El movimiento feminista, desde hace muchos años, ha sido esencial para la construcción de una sociedad igualitaria. En un país como el nuestro, en el que las mujeres, tiempo atrás, estaban, en muchos casos, subordinadas al hombre, valientes feministas alzaron su voz y, renunciando a su seguridad, encabezaron una lucha cuyos frutos han tardado en ser recolectados. Pero, gracias a ellas, a su compromiso con la igualdad, sus hijas y nietas pueden disfrutar hoy de unos derechos que antaño eran inimaginables.

La Constitución, en su artículo 14, consagra el principio de igualdad formal, la igualdad de los ciudadanos ante la ley, y su artículo 9.2, la conocida como igualdad material, para cuya consecución se impone a los poderes públicos la obligación de promoverla de forma efectiva y de remover los obstáculos que impidan o dificulten su plenitud.

En las sucesivas marchas feministas, desde la Transición hasta la actualidad, decenas de pancartas han mostrado sus lemas. Algunos eran citas de filósofas renombradas, como Simone de Beauvoir, que decía aquello de «No se nace mujer, se llega a serlo». Y otros, simplemente frases que pretendían generar conciencia acerca de los peligros que, día tras día, afrontan las mujeres: «que ser mujer no nos cueste la vida» o «con ropa o sin ropa, mi cuerpo no se toca».

Aunque hay uno en particular que merece especial atención. Y más aun teniendo en cuenta el debate que existe acerca del aborto. «En mi cuerpo mando yo» o, muy similar, «mi cuerpo, mi decisión». Es decir, que, según ellas, la mujer, en tanto dueña de su cuerpo, debe gozar del derecho a decidir libremente sobre si aborta o no, sin que el Estado, mediante ley, pueda establecer límites basados en una supuesta colisión de derechos o en la imposición de una moralidad determinada.

Se trata de un punto de vista, a mi juicio respetable, como han de serlo todos aquellos que, aunque puedan no gustarnos o no encajar en nuestros cánones morales, han sido el producto de un proceso intelectual y, precisamente por ello, sus defensores son capaces de argumentar el porqué de su posición, con sus pros y sus contras.

El problema radica cuando determinadas posturas adolecen de contradicciones manifiestas que, sin embargo, se niegan de forma reiterada. A modo de ejemplo, no puede una persona erigirse en firme defensor de la democracia en un país, en el suyo, y, por el contrario, defender la pervivencia de un régimen autoritario en el vecino. La coherencia, aquí, brilla por su ausencia.

Y es que, a mi juicio, ocurre lo mismo con la tan debatida problemática de la prostitución, pues, dejando a un lado cuestiones morales (las mismas que utilizan los detractores del aborto para lograr su penalización), me resulta complejo entender cómo es posible que alguien pueda defender que la mujer sea dueña de su cuerpo para abortar (ella decide y ella manda, según las pancartas), pero que no lo sea para decidir libremente si se prostituye o no.

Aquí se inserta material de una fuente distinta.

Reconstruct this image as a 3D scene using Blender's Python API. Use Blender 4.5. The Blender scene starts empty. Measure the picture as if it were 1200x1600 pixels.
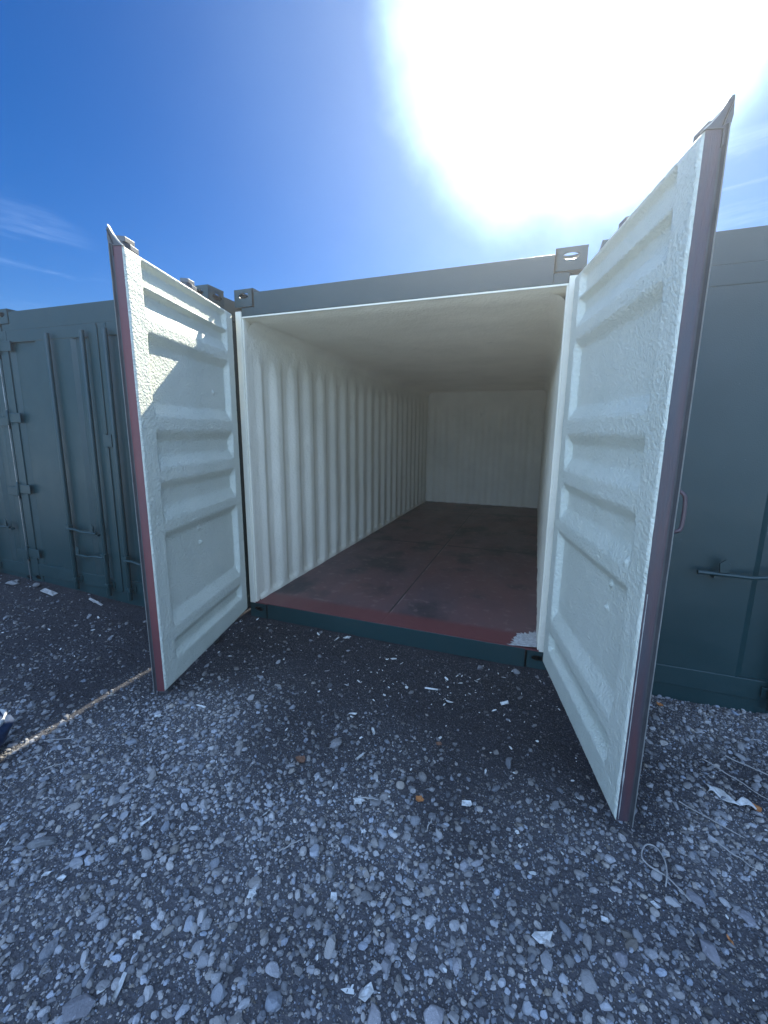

Si decide en un ámbito, debería poder decidir en el otro. Ya que, en caso contrario, se estaría otorgando al Estado, ese que restringe los derechos de la mujer en el aborto, facultades para restringirlos en otros supuestos. La mujer, por tanto, no sería libre y no mandaría en su cuerpo.

Cuestión distinta es la relativa a la explotación de la mujer por las redes de tráfico de personas, sancionada en el Código Penal, al igual que la conducta de aquel que se lucre explotando la prostitución de otro. Y digo que es claramente distinto porque aquí no hay libertad de la mujer, sino que ésta es explotada como si se tratase de un objeto.

Fuera de estos supuestos, los argumentos de quienes pretenden prohibir la prostitución son variados y, de entre ellos, destaca el consistente en afirmar que una mujer, si tuviera medios suficientes para subsistir, no se vería obligada a prostituirse. Pero, claro, olvidan los prohibicionistas que existen las llamadas «prostitutas de lujo», que cobran miles de euros, o simplemente que existen mujeres, al igual que también existen hombres, que voluntariamente optan por la prostitución como medio de vida. Y que nosotros, que preferimos dedicarnos a otros menesteres, no somos quienes para decir a los demás lo que deben o no deben hacer, sobre todo cuando, al hacerlo, no causan ningún daño a los demás.

Esto no es más que paternalismo, disimulado con ornamentos o con bonitas palabras. O incluso moralismo, el mismo que lleva a otros a reclamar la prohibición del aborto.

    Seamos, pues, coherentes, y si defendemos la libertad, hagámoslo en todos los ámbitos, no sólo en aquellos que nos convengan.